++++ Collected data ++++

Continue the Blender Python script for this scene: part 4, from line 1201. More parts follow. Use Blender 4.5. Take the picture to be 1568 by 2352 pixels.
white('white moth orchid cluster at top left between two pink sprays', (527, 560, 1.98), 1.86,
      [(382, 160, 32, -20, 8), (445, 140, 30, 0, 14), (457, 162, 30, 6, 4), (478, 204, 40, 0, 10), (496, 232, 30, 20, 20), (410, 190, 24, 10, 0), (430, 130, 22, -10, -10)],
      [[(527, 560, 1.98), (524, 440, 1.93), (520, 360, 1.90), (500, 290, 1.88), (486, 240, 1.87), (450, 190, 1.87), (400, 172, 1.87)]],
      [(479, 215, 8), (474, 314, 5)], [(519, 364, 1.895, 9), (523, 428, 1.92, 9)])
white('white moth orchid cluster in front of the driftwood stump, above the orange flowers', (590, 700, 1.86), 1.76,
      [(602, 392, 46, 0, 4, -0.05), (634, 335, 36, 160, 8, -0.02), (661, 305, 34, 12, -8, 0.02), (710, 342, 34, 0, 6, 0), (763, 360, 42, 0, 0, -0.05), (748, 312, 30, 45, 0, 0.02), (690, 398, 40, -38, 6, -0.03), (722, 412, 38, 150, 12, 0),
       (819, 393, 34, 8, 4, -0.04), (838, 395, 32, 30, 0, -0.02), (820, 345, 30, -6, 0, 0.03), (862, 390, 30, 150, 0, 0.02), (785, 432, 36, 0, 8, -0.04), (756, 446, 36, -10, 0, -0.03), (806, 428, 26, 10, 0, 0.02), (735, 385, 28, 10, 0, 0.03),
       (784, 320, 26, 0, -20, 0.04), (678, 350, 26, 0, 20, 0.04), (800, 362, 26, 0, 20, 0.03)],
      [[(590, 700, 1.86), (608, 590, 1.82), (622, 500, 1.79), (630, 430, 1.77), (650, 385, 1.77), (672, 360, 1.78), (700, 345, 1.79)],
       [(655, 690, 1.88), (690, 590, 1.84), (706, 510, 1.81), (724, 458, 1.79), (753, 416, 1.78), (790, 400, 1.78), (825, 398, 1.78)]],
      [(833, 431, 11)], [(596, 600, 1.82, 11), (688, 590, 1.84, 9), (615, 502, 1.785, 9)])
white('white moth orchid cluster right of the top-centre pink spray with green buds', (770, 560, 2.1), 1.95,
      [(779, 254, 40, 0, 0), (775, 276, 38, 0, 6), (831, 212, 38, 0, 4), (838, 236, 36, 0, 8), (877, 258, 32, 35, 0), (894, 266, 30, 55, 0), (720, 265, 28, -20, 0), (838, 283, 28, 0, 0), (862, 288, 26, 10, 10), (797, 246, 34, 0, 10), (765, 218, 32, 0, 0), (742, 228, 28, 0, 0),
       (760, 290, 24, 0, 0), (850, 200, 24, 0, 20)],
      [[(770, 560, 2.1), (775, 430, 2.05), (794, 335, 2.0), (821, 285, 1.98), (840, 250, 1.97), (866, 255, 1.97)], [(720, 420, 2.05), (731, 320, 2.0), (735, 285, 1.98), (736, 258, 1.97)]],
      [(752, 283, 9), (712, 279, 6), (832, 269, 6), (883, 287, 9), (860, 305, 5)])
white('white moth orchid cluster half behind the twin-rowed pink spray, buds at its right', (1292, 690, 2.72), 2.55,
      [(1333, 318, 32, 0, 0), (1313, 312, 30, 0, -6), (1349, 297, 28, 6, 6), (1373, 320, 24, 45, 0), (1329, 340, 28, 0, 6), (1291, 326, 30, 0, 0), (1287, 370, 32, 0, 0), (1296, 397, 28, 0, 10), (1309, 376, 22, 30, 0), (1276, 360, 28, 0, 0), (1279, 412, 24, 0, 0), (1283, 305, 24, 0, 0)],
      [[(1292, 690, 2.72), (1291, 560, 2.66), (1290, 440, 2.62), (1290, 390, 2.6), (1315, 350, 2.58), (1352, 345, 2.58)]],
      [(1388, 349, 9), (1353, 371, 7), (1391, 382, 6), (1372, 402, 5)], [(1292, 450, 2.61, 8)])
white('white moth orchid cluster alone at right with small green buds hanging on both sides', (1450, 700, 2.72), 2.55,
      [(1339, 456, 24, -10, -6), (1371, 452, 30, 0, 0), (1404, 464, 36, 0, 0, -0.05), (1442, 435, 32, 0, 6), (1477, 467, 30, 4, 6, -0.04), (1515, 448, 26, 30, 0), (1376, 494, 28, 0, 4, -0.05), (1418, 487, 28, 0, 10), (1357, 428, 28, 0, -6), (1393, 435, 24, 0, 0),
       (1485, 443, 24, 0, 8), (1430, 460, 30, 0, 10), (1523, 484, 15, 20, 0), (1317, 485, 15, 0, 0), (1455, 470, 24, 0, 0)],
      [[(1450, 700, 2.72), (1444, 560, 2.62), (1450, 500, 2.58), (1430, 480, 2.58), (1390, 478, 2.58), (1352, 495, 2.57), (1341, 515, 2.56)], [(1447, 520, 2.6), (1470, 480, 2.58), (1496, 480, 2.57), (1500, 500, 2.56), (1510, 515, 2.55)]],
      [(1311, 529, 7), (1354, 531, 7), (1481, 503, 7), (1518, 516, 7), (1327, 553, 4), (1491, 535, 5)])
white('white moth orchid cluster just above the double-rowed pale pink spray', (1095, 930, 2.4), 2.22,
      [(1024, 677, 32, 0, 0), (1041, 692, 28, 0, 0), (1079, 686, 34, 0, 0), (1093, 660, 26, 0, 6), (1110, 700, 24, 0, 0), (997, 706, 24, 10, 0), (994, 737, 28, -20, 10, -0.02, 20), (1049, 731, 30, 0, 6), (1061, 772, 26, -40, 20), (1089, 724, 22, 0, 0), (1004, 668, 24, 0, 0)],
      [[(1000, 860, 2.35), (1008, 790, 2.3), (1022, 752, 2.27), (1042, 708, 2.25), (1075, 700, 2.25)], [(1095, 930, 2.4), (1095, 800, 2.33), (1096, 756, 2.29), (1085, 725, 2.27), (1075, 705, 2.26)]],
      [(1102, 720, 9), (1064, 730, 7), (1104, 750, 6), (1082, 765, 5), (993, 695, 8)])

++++

• Goal:
Repeat the data in its entirety, character for character.

• Result of the task:
Continue the Blender Python script for this scene: part 4, from line 1201. More parts follow. Use Blender 4.5. Take the picture to be 1568 by 2352 pixels.
white('white moth orchid cluster at top left between two pink sprays', (527, 560, 1.98), 1.86,
      [(382, 160, 32, -20, 8), (445, 140, 30, 0, 14), (457, 162, 30, 6, 4), (478, 204, 40, 0, 10), (496, 232, 30, 20, 20), (410, 190, 24, 10, 0), (430, 130, 22, -10, -10)],
      [[(527, 560, 1.98), (524, 440, 1.93), (520, 360, 1.90), (500, 290, 1.88), (486, 240, 1.87), (450, 190, 1.87), (400, 172, 1.87)]],
      [(479, 215, 8), (474, 314, 5)], [(519, 364, 1.895, 9), (523, 428, 1.92, 9)])
white('white moth orchid cluster in front of the driftwood stump, above the orange flowers', (590, 700, 1.86), 1.76,
      [(602, 392, 46, 0, 4, -0.05), (634, 335, 36, 160, 8, -0.02), (661, 305, 34, 12, -8, 0.02), (710, 342, 34, 0, 6, 0), (763, 360, 42, 0, 0, -0.05), (748, 312, 30, 45, 0, 0.02), (690, 398, 40, -38, 6, -0.03), (722, 412, 38, 150, 12, 0),
       (819, 393, 34, 8, 4, -0.04), (838, 395, 32, 30, 0, -0.02), (820, 345, 30, -6, 0, 0.03), (862, 390, 30, 150, 0, 0.02), (785, 432, 36, 0, 8, -0.04), (756, 446, 36, -10, 0, -0.03), (806, 428, 26, 10, 0, 0.02), (735, 385, 28, 10, 0, 0.03),
       (784, 320, 26, 0, -20, 0.04), (678, 350, 26, 0, 20, 0.04), (800, 362, 26, 0, 20, 0.03)],
      [[(590, 700, 1.86), (608, 590, 1.82), (622, 500, 1.79), (630, 430, 1.77), (650, 385, 1.77), (672, 360, 1.78), (700, 345, 1.79)],
       [(655, 690, 1.88), (690, 590, 1.84), (706, 510, 1.81), (724, 458, 1.79), (753, 416, 1.78), (790, 400, 1.78), (825, 398, 1.78)]],
      [(833, 431, 11)], [(596, 600, 1.82, 11), (688, 590, 1.84, 9), (615, 502, 1.785, 9)])
white('white moth orchid cluster right of the top-centre pink spray with green buds', (770, 560, 2.1), 1.95,
      [(779, 254, 40, 0, 0), (775, 276, 38, 0, 6), (831, 212, 38, 0, 4), (838, 236, 36, 0, 8), (877, 258, 32, 35, 0), (894, 266, 30, 55, 0), (720, 265, 28, -20, 0), (838, 283, 28, 0, 0), (862, 288, 26, 10, 10), (797, 246, 34, 0, 10), (765, 218, 32, 0, 0), (742, 228, 28, 0, 0),
       (760, 290, 24, 0, 0), (850, 200, 24, 0, 20)],
      [[(770, 560, 2.1), (775, 430, 2.05), (794, 335, 2.0), (821, 285, 1.98), (840, 250, 1.97), (866, 255, 1.97)], [(720, 420, 2.05), (731, 320, 2.0), (735, 285, 1.98), (736, 258, 1.97)]],
      [(752, 283, 9), (712, 279, 6), (832, 269, 6), (883, 287, 9), (860, 305, 5)])
white('white moth orchid cluster half behind the twin-rowed pink spray, buds at its right', (1292, 690, 2.72), 2.55,
      [(1333, 318, 32, 0, 0), (1313, 312, 30, 0, -6), (1349, 297, 28, 6, 6), (1373, 320, 24, 45, 0), (1329, 340, 28, 0, 6), (1291, 326, 30, 0, 0), (1287, 370, 32, 0, 0), (1296, 397, 28, 0, 10), (1309, 376, 22, 30, 0), (1276, 360, 28, 0, 0), (1279, 412, 24, 0, 0), (1283, 305, 24, 0, 0)],
      [[(1292, 690, 2.72), (1291, 560, 2.66), (1290, 440, 2.62), (1290, 390, 2.6), (1315, 350, 2.58), (1352, 345, 2.58)]],
      [(1388, 349, 9), (1353, 371, 7), (1391, 382, 6), (1372, 402, 5)], [(1292, 450, 2.61, 8)])
white('white moth orchid cluster alone at right with small green buds hanging on both sides', (1450, 700, 2.72), 2.55,
      [(1339, 456, 24, -10, -6), (1371, 452, 30, 0, 0), (1404, 464, 36, 0, 0, -0.05), (1442, 435, 32, 0, 6), (1477, 467, 30, 4, 6, -0.04), (1515, 448, 26, 30, 0), (1376, 494, 28, 0, 4, -0.05), (1418, 487, 28, 0, 10), (1357, 428, 28, 0, -6), (1393, 435, 24, 0, 0),
       (1485, 443, 24, 0, 8), (1430, 460, 30, 0, 10), (1523, 484, 15, 20, 0), (1317, 485, 15, 0, 0), (1455, 470, 24, 0, 0)],
      [[(1450, 700, 2.72), (1444, 560, 2.62), (1450, 500, 2.58), (1430, 480, 2.58), (1390, 478, 2.58), (1352, 495, 2.57), (1341, 515, 2.56)], [(1447, 520, 2.6), (1470, 480, 2.58), (1496, 480, 2.57), (1500, 500, 2.56), (1510, 515, 2.55)]],
      [(1311, 529, 7), (1354, 531, 7), (1481, 503, 7), (1518, 516, 7), (1327, 553, 4), (1491, 535, 5)])
white('white moth orchid cluster just above the double-rowed pale pink spray', (1095, 930, 2.4), 2.22,
      [(1024, 677, 32, 0, 0), (1041, 692, 28, 0, 0), (1079, 686, 34, 0, 0), (1093, 660, 26, 0, 6), (1110, 700, 24, 0, 0), (997, 706, 24, 10, 0), (994, 737, 28, -20, 10, -0.02, 20), (1049, 731, 30, 0, 6), (1061, 772, 26, -40, 20), (1089, 724, 22, 0, 0), (1004, 668, 24, 0, 0)],
      [[(1000, 860, 2.35), (1008, 790, 2.3), (1022, 752, 2.27), (1042, 708, 2.25), (1075, 700, 2.25)], [(1095, 930, 2.4), (1095, 800, 2.33), (1096, 756, 2.29), (1085, 725, 2.27), (1075, 705, 2.26)]],
      [(1102, 720, 9), (1064, 730, 7), (1104, 750, 6), (1082, 765, 5), (993, 695, 8)])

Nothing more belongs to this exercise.